# Start of Input material
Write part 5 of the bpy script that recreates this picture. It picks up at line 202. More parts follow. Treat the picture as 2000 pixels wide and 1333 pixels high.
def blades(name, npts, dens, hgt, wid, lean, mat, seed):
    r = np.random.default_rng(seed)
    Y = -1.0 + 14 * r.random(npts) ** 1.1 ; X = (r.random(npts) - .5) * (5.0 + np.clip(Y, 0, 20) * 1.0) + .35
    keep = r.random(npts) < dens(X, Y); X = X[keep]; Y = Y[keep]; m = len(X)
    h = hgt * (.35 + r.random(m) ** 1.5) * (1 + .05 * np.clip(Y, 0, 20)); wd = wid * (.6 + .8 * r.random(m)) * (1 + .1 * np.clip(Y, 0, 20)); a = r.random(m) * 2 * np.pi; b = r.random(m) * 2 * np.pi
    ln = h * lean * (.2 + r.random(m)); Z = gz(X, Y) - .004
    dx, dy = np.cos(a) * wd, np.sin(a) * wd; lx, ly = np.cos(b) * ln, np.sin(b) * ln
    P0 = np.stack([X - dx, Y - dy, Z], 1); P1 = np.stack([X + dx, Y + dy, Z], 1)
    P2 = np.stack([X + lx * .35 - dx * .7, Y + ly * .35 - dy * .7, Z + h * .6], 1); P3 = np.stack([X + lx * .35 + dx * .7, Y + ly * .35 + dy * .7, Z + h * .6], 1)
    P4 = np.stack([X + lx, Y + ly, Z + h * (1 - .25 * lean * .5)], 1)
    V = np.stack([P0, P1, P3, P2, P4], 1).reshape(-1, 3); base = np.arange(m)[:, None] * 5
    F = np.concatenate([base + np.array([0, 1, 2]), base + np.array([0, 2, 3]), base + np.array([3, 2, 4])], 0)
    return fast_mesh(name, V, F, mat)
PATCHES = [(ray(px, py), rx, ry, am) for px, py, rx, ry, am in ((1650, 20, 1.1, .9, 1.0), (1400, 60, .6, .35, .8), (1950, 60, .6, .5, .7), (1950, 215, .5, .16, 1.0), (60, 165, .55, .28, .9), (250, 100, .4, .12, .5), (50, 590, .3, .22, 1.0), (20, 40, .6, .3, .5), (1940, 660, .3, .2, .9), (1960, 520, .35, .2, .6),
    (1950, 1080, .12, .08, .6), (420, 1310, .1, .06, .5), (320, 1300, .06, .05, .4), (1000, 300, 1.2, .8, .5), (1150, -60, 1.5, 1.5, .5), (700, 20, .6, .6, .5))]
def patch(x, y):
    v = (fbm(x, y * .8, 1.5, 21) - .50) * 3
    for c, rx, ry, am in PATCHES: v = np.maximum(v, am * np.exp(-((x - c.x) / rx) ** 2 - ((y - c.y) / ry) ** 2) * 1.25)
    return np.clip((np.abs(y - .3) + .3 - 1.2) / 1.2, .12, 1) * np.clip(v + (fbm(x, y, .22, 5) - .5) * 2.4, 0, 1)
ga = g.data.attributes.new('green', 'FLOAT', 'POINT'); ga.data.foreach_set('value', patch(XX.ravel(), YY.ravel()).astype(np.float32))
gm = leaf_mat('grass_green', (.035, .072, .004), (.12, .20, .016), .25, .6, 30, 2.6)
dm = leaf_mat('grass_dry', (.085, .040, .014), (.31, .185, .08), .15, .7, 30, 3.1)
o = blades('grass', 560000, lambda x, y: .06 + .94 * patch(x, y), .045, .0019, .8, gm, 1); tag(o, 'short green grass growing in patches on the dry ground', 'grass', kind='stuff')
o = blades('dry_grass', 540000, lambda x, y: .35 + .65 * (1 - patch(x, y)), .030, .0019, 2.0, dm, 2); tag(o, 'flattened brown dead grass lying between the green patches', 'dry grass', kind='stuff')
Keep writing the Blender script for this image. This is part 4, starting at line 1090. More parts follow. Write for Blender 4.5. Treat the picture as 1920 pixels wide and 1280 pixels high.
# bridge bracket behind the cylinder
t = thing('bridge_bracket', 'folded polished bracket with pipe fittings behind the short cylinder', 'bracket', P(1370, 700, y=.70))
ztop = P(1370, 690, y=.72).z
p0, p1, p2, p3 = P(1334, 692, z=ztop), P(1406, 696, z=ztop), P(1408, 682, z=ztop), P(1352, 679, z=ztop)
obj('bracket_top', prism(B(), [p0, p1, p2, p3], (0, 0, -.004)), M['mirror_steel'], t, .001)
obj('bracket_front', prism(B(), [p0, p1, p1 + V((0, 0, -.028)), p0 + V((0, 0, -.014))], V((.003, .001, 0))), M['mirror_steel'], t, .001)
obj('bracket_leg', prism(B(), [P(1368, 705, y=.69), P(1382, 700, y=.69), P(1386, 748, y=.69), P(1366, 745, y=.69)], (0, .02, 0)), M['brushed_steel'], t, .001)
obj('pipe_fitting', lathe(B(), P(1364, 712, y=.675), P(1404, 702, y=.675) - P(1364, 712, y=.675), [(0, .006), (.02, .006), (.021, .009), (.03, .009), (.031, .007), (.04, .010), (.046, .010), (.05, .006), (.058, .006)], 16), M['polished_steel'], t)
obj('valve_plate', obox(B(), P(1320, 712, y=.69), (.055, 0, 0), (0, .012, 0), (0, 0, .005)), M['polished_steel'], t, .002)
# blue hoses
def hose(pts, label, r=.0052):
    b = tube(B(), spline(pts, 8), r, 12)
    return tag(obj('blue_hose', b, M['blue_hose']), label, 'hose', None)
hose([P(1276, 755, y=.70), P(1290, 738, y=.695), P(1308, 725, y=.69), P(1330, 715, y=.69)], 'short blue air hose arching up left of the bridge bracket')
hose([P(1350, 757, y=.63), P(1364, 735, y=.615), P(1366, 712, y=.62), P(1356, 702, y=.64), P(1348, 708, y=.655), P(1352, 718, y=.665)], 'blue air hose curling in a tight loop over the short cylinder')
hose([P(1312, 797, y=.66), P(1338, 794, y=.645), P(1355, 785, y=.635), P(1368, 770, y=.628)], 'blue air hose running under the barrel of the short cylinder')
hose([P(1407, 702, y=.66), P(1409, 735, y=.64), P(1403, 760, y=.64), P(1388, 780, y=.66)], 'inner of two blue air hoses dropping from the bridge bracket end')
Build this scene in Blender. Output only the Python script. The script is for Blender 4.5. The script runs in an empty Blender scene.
# End of Input material
### Exercise objective:
Copy each line from the data above that includes "More".

### Answer to the problem:
Write part 5 of the bpy script that recreates this picture. It picks up at line 202. More parts follow. Treat the picture as 2000 pixels wide and 1333 pixels high.
Keep writing the Blender script for this image. This is part 4, starting at line 1090. More parts follow. Write for Blender 4.5. Treat the picture as 1920 pixels wide and 1280 pixels high.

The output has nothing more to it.